Qualquer uma das modalidades desempenha um papel crucial na progressão de um dado percurso narrativo. Na realidade, qualquer fazer pragmático ou cognitivo implica sempre que o sujeito tenha anteriormente adquirido um conjunto de competências modais que lhe permitam agir. Isso está bem patente nalgumas narrativas, em particular em certos contos tradicionais ou gestas medievais, como Sir Gawain and the Green Knight. Em Édipo Rei, por exemplo, se bem que pareça difícil sustentar tal proposição, dado que aparentemente todo o fazer precede e é levado a cabo em função do querer‑saber, a performance final é sempre um fazer cognitivo, i. e., o reconhecimento (anagnorisis) de uma culpa latente.

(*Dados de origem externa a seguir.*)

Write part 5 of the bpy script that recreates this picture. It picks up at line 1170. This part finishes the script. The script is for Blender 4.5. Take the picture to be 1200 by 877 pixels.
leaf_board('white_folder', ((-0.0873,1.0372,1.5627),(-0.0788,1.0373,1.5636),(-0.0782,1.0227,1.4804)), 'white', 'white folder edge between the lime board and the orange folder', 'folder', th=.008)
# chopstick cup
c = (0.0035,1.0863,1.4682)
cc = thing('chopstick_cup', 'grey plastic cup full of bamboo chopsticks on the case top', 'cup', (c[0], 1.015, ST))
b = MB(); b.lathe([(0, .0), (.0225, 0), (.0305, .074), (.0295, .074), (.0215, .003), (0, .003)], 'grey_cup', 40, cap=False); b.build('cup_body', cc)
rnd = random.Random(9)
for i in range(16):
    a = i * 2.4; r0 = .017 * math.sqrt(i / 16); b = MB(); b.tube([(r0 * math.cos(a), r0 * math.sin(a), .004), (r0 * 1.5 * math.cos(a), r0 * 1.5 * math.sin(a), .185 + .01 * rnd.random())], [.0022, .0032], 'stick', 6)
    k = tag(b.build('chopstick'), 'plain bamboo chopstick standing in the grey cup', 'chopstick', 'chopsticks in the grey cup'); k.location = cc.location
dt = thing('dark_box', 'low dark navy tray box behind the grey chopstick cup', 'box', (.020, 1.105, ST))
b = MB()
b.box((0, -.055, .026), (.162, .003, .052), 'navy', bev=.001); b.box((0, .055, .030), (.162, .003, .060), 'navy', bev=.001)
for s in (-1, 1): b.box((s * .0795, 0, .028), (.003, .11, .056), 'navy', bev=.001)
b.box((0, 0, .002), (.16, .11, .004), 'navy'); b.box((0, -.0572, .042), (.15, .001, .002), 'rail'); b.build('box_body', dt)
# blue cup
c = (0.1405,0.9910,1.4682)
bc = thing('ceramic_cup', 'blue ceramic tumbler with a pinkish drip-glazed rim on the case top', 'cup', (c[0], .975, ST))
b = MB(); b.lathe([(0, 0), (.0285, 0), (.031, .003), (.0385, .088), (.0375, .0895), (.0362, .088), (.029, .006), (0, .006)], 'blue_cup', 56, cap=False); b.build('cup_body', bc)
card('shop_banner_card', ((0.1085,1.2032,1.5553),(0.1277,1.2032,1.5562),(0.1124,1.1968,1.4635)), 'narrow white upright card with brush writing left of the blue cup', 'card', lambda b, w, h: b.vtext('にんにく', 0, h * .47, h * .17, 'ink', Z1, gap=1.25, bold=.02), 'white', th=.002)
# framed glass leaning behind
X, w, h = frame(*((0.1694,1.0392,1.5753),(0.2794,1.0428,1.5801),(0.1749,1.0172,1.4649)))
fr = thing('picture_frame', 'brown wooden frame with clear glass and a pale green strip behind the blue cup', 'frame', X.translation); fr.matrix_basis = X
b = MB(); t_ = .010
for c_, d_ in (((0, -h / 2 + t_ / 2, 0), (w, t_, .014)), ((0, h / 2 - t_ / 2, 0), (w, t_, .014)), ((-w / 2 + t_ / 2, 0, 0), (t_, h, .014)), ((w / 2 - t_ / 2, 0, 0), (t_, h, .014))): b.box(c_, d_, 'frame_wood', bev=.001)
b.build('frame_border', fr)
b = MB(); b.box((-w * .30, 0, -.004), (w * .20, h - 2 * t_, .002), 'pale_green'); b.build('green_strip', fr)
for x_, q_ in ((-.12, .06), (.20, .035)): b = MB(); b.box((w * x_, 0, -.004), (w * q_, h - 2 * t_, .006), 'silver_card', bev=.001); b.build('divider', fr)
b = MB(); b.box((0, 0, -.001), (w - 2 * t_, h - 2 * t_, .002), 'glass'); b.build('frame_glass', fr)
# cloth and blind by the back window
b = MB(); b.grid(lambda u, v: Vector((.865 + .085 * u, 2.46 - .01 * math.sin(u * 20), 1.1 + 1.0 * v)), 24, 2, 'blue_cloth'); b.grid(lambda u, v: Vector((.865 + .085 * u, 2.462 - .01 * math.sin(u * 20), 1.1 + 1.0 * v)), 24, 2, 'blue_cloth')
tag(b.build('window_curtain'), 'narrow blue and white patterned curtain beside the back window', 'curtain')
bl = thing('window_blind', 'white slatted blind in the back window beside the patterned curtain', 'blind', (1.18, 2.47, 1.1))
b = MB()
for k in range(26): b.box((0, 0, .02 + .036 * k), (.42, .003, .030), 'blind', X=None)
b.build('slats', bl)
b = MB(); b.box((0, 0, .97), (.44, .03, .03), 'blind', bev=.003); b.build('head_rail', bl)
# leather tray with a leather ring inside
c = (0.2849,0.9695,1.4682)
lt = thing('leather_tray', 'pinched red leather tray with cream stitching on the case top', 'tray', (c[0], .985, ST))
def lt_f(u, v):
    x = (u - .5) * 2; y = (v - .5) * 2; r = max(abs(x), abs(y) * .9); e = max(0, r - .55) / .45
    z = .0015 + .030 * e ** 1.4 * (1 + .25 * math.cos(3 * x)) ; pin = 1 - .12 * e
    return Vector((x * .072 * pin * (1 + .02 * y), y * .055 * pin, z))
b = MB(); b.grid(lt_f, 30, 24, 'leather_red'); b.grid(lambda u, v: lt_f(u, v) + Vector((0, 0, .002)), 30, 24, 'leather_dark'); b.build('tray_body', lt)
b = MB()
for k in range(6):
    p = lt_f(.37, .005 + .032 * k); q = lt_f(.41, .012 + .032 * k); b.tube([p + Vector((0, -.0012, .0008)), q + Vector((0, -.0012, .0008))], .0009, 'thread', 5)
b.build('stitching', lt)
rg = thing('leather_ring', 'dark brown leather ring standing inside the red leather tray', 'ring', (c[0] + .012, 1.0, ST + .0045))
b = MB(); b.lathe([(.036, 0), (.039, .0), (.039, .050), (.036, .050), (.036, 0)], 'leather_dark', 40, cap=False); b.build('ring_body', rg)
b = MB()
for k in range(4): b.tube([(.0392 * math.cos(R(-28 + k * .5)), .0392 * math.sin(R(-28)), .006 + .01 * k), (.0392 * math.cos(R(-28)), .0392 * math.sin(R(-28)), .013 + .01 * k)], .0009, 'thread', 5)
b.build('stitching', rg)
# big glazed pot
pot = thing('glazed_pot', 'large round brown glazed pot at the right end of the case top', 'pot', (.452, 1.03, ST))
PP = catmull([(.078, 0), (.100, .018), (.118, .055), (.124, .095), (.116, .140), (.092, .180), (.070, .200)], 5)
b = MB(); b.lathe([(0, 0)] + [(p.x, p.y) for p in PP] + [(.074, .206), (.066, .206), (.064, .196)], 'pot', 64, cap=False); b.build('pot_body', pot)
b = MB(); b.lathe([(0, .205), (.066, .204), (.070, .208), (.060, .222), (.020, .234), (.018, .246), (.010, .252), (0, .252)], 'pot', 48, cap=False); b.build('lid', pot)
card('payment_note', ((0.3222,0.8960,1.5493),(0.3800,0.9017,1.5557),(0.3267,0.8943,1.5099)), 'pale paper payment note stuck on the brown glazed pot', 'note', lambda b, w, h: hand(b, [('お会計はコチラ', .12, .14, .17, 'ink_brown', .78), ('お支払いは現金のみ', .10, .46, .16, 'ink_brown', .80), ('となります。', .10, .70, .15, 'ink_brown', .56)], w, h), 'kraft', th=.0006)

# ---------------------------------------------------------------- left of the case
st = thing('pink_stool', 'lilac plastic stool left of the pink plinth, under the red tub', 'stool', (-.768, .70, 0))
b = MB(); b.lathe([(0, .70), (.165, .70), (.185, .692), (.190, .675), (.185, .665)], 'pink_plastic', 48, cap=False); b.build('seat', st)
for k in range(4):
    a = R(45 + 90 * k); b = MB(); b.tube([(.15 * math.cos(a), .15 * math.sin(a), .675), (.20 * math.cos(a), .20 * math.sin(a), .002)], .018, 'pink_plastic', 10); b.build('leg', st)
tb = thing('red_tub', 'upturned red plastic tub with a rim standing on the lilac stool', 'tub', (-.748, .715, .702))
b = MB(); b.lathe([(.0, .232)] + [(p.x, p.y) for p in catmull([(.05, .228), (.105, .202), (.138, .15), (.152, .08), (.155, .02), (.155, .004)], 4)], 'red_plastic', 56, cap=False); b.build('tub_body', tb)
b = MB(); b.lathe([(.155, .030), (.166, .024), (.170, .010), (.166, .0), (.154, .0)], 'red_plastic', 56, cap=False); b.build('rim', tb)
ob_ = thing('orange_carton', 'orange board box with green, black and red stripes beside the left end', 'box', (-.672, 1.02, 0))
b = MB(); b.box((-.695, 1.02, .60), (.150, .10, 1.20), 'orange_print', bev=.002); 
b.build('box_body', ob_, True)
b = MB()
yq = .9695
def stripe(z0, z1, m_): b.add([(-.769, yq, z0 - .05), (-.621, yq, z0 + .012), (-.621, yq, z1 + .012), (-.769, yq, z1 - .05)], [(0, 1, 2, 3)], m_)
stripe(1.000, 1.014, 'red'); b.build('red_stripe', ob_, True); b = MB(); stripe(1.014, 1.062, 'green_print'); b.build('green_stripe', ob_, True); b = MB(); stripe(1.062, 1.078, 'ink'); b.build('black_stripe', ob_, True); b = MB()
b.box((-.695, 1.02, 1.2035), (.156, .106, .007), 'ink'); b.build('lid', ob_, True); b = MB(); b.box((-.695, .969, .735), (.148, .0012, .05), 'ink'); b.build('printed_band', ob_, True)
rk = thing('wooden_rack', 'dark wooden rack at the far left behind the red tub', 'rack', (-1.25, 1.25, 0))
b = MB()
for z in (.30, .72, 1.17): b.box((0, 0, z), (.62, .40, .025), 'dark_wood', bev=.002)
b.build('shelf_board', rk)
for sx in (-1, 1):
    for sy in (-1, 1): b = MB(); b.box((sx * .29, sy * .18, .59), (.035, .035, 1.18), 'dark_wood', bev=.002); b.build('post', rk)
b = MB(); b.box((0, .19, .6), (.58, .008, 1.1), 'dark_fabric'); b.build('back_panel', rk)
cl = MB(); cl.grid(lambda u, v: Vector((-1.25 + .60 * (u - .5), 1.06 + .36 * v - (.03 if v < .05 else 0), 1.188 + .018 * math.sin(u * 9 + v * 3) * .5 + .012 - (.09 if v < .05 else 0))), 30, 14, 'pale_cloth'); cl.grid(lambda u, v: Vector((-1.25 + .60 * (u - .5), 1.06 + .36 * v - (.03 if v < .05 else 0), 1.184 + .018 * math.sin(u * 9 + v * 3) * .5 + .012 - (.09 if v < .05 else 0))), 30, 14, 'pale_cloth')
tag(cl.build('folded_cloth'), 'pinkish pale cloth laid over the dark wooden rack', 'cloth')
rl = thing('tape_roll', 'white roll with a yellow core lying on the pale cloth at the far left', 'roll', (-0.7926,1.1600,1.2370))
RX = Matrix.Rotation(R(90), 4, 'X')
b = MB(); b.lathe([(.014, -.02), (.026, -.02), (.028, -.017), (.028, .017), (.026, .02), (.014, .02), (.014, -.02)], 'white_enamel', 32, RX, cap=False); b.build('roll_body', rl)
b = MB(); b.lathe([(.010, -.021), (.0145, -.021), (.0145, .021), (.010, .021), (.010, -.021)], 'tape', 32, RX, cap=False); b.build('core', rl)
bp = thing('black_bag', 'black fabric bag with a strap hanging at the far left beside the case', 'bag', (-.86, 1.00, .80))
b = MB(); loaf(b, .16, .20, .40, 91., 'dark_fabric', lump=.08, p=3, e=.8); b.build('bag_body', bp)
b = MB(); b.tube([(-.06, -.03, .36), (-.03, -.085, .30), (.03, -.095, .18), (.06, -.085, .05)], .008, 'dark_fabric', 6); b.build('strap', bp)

Consoante a aquisição, combinação e/ou negação das diferentes modalidades e a posição do actante no percurso narrativo, assim se vai definindo o seu “papel actancial” (v. actor).
A. J. Greimas: Sémantique Struturale (1966); A. J. Greimas: Du Sens: Essais Sémiotiques (1973); A. J. Greimas: Du Sens II: Essais Sémiotiques (1983); A. J. Greimas e J. Courtés: Sémiotique: Dictionnaire raisonné de la théorie du langage (1979); Groupe d’Entrevernes: Analyse Sémiotique des Textes: Introduction, Théorie – Pratique (1979).